At the middle income level, other demons emerge. The Alternative Minimum Tax, a vehicle written into law to close loopholes for wealthy taxpayers, now punishes hundreds of thousands of families earning less than $80,000. Within ten years, it will hit nine million.


Bereft of any serious reason to maintain high taxes—we have, after all, no war, no deficit, and a president who has declared the era of big government to be over—why do so many lawmakers still want to spend first and cut later?


And, at the top, the hit is just as hard. In 1997, lawmakers lowered the capital gains tax. In the rarefied halls of economic theory, this move makes sense, for capital is already taxed once at the corporate level. But the reality of the capital gains cut—and another is forthcoming—is that it creates a fresh social division, what we at the Wall Street Journal have called the division between the haves and the almost-haves. On the one hand are the haves, who pay taxes on capital gains at 20 percent or, in some states, 30 percent. On the other hand are the wage slaves, whose entire incomes are subject to heavier income tax levies. Their money is taxed at 40 percent or, in the higher-tax states, 50 percent. This means that the government is depriving these people—professionals, mostly—of the chance to ensure prosperity for their children.

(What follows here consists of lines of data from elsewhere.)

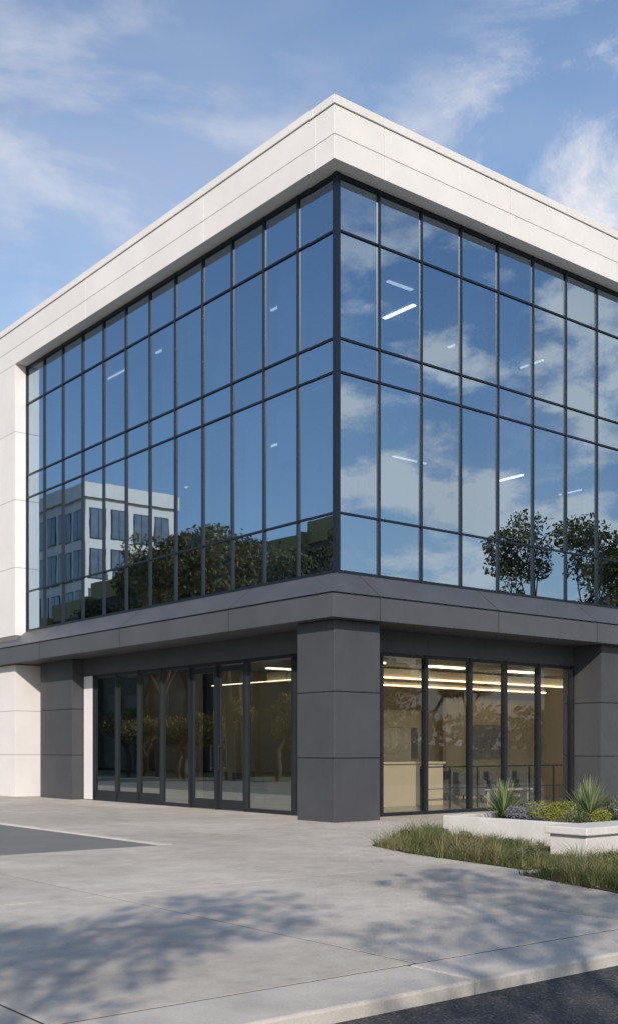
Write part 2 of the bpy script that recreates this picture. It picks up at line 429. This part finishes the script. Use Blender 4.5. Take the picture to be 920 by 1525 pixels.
def poly(name,pts,z,mat):
    return mkobj(name,[(x,y,z) for x,y in pts],[tuple(range(len(pts)))],mat)
bed1=[(-2.9,-4.34),(-3.35,-5.6),(-3.75,-8.1),(6,-8.1),(6,-3.0),(-.6,-3.1)]
bed2=[(-4.2,-8.4),(-4.75,-10.3),(6,-10.3),(6,-8.4)]
poly('planting_bed',bed1,.012,M_soil); poly('planting_bed',bed2,.012,M_soil)

P=empty('concrete_planter')
pw=Boxes(); px0,px1,py0,py1,ph,th=-.97,4.5,-6.98,-3.97,.38,.14
pw.add(px0,px0+th,py0,py1,0,ph); pw.add(px0+th+.001,px1,py1-th,py1,0,ph); pw.add(px0+th+.001,px1,py0,py0+th,0,ph); pw.add(px1+.001,px1+th,py0,py1,0,ph)
pw.obj('planter_walls',M_conc2,P,.012)
s=Boxes(); s.add(px0+th,px1,py0+th,py1-th,.02,ph-.07); s.obj('planter_soil',M_soil,P)
BN=empty('concrete_bench')
b=Boxes(); b.add(-2.05,3.4,-7.72,-7.0,.31,.42); b.obj('seat_slab',M_conc2,BN,.015)
b=Boxes(); b.add(-1.98,3.3,-7.66,-7.04,0,.308); b.obj('base_block',M_conc2,BN,.01)

# ================================================================ VEGETATION
def blade(v,f,x,y,z,h,lean,az,w,droop=.5,seg=3):
    n=len(v); dx,dy=math.cos(az),math.sin(az); sx,sy=-dy,dx
    for i in range(seg+1):
        t=i/seg; r=lean*(t**(1.0+droop)); zz=z+h*(t-(droop*.35)*t*t*min(1,lean/h))
        ww=w*(1-t)**.7*.5 if i<seg else .0006
        v.append((x+dx*r-sx*ww,y+dy*r-sy*ww,zz)); v.append((x+dx*r+sx*ww,y+dy*r+sy*ww,zz))
    for i in range(seg): a=n+2*i; f.append((a,a+1,a+3,a+2))
def pip(x,y,pts):
    c=False;j=len(pts)-1
    for i in range(len(pts)):
        xi,yi=pts[i];xj,yj=pts[j]
        if (yi>y)!=(yj>y) and x<(xj-xi)*(y-yi)/(yj-yi)+xi: c=not c
        j=i
    return c
def grassbed(pts,n,excl,seed,xmax,hs=1.0):
    random.seed(seed); v=[];f=[]
    xs_=[p[0] for p in pts]; ys_=[p[1] for p in pts]
    k=0;tries=0
    while k<n and tries<n*6:
        tries+=1
        cx=random.uniform(min(xs_),xmax); cy=random.uniform(min(ys_),max(ys_))
        if not pip(cx,cy,pts) or any(a<cx<b and c<cy<d for a,b,c,d in excl): continue
        k+=1
        H=random.choice([.06,.08,.10,.14,.20,.30])*random.uniform(.8,1.15)*hs
        pt=.5+.5*math.sin(cx*2.3+1+1.3*math.sin(cy*1.1))*math.sin(cy*2.1+.5)
        H*=.6+.7*pt
        if cx>-2.6 and cy<-6.0: H*=.6
        for q in range(random.randint(24,40)):
            az=random.uniform(0,6.28); rr=random.uniform(0,.09)
            blade(v,f,cx+rr*math.cos(az),cy+rr*math.sin(az),.0,H*random.uniform(.6,1.1),H*random.uniform(.3,1.2),az,random.uniform(.005,.010),.6)
    return v,f
ex=[(px0-.05,px1+.2,py0-.05,py1+.05),(-2.1,3.5,-7.78,-6.95)]
v,f=grassbed(bed1,1150,ex,1,3.0); mkobj('ornamental_grass',v,f,M_grass)
v,f=grassbed(bed2,900,[],2,1.0,1.15); mkobj('ornamental_grass',v,f,M_grass)
def yucca(x,y,z,R,n,seed):
    random.seed(seed); v=[];f=[]
    for i in range(n):
        az=random.uniform(0,6.28); e=random.uniform(.12,1.5)
        L=R*random.uniform(.8,1.1)
        blade(v,f,x,y,z+.05,L*math.sin(e)+.03,L*math.cos(e),az,.026,.25,4)
    mkobj('yucca_plant',v,f,M_yucca)
yucca(-.35,-4.75,.29,.66,190,21); yucca(.5,-5.85,.29,.68,190,22); yucca(1.9,-4.6,.29,.5,110,23)
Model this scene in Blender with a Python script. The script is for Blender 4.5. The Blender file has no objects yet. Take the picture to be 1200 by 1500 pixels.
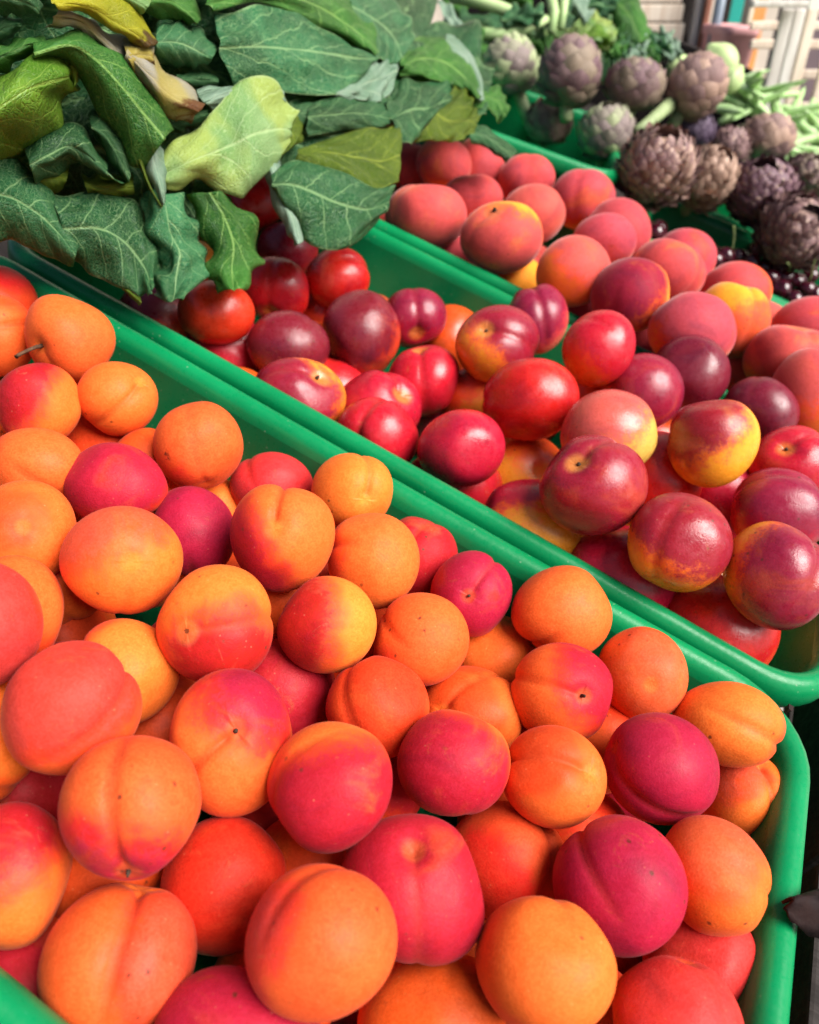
import bpy, bmesh, math, random
import numpy as np
from mathutils import Vector, Matrix

random.seed(7); RNG = np.random.default_rng(11)
S = bpy.context.scene
COL = S.collection

# ---------------------------------------------------------------- camera
W = 0.31                                   # width of one tray, metres
FPX = 1109.0                               # focal length in pixels of a 1200 x 1500 picture
TH = math.radians(17.1837)                 # the display slopes down towards the aisle (+X)
def _rod(w):
    t = np.linalg.norm(w); k = w / t
    K = np.array([[0, -k[2], k[1]], [k[2], 0, -k[0]], [-k[1], k[0], 0]])
    return np.eye(3) + math.sin(t) * K + (1 - math.cos(t)) * K @ K
TR = np.array([[math.cos(TH), 0, math.sin(TH)], [0, 1, 0], [-math.sin(TH), 0, math.cos(TH)]])   # tray frame -> world
CAM = TR @ (np.array([-0.52024674, -0.11975325, 0.90497046]) * W)
RC = _rod(np.array([2.16967015, 0.68569591, 0.04827075])) @ TR.T      # world -> camera (right, down, forward)
RIGHT, DOWN, FWD = RC
UP = -DOWN; NRM = TR @ np.array([0, 0, 1.0])
cam = bpy.data.cameras.new('camera'); camo = bpy.data.objects.new('camera', cam); COL.objects.link(camo)
cam.sensor_fit = 'VERTICAL'; cam.sensor_height = 36.0; cam.lens = 36.0 * FPX / 1500
cam.clip_start = 0.01; cam.clip_end = 200
mw = Matrix.Identity(4)
for i in range(3):
    mw[i][0] = RIGHT[i]; mw[i][1] = UP[i]; mw[i][2] = -FWD[i]; mw[i][3] = CAM[i]
camo.matrix_world = mw
cam.dof.use_dof = True; cam.dof.focus_distance = 0.36; cam.dof.aperture_fstop = cam.lens / 1000 / 0.0030
S.camera = camo
S.render.resolution_x = 819; S.render.resolution_y = 1024

# ---------------------------------------------------------------- sky, sun, exposure
SUN_EL, SUN_AZ = math.radians(46), math.radians(-3)       # azimuth counted from world +X towards +Y
world = bpy.data.worlds.new('World'); S.world = world; world.use_nodes = True
wn = world.node_tree; bgn = wn.nodes['Background']
sky = wn.nodes.new('ShaderNodeTexSky'); sky.sky_type = 'NISHITA'; sky.sun_disc = False
sky.sun_elevation = SUN_EL; sky.sun_rotation = math.radians(90) - SUN_AZ
sky.dust_density = 3.0; sky.ozone_density = 1.0; sky.air_density = 1.0
wn.links.new(sky.outputs[0], bgn.inputs[0]); bgn.inputs[1].default_value = 0.05
sun = bpy.data.lights.new('sun', 'SUN'); suno = bpy.data.objects.new('sun', sun); COL.objects.link(suno)
sun.energy = 4.6; sun.angle = math.radians(44); sun.color = (1.0, 0.96, 0.9)
sd = Vector((math.cos(SUN_EL) * math.cos(SUN_AZ), math.cos(SUN_EL) * math.sin(SUN_AZ), math.sin(SUN_EL)))
suno.rotation_euler = sd.to_track_quat('Z', 'Y').to_euler()
S.view_settings.view_transform = 'Standard'; S.view_settings.look = 'None'
S.view_settings.exposure = 0.88; S.view_settings.gamma = 1.0; S.view_settings.use_curve_mapping = False
S.cycles.max_bounces = 6; S.cycles.diffuse_bounces = 2; S.cycles.glossy_bounces = 2; S.cycles.transmission_bounces = 3; S.cycles.use_denoising = True
S.cycles.use_adaptive_sampling = True; S.cycles.adaptive_threshold = .025; S.cycles.caustics_reflective = False; S.cycles.caustics_refractive = False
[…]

The most important group for the country, after all, is not the wealthy, although we may legitimately wish them well. It is those who hope to become wealthy—a hallowed definition of what it means to be an American. These people look up the progressivity ladder and see only greater punishment awaiting them. The obstacles they face—a top federal tax rate of 40 percent, plus state and local taxes that can put them over the 50 percent line—are higher than the hurdles that confronted their older siblings, who had only Ronald Reagan’s 28 percent bracket to surmount.

A final argument for tax cutting lies in our vision for the future. For, although we may no longer argue the need to “stimulate” the economy, our new individualism tells us that an economy free of the burden of the current code could only do better. And, yes, such growth is likely to have a trickle-down effect in city jobs, in prosperity. Here, the supply-siders’ theories are anything but outdated.

The most immediate penalties for inaction, though, lie in the political sphere. Tax disillusionment is a big part of voter disillusionment. It shows up in declining voter-turnout rates, in the fact that fewer people check the “presidential election campaign” box on their 1040s, and in polls that show declining faith in government. Voters have learned that government often promises serious tax relief but rarely delivers it.

In this sense, the reigning economic philosopher of our era is not Milton Friedman, the free market hero whose thinking so inspired the ’80s warriors. It is another Nobelist, James Buchanan of George Mason University. Leading a school of thought known as public choice theory, Buchanan has argued that the government’s impulse is very much like the impulse of any private-sector business—it wants to compete and grow. This is why, in 1999, bereft of any serious reason to maintain high taxes—we have, after all, no war, no deficit, and a president who has declared the era of big government to be over—many lawmakers, particularly Democrats, still insist on spending first and cutting later.

It is a bitter betrayal and one that tells us that tax cuts—broad cuts, cuts that also benefit “the rich”—can do more than any other policy to restore faith in the social contract. Freedom is necessary to sustain our civil society, as well as the prosperous era we have begun. A great president once said, “Only when the human spirit is allowed to invent and create, only when individuals are given a personal stake in deciding economic policies and benefiting from their success—only then can societies remain economically alive, dynamic.” That was Ronald Reagan, whose broader message can still guide us, after all.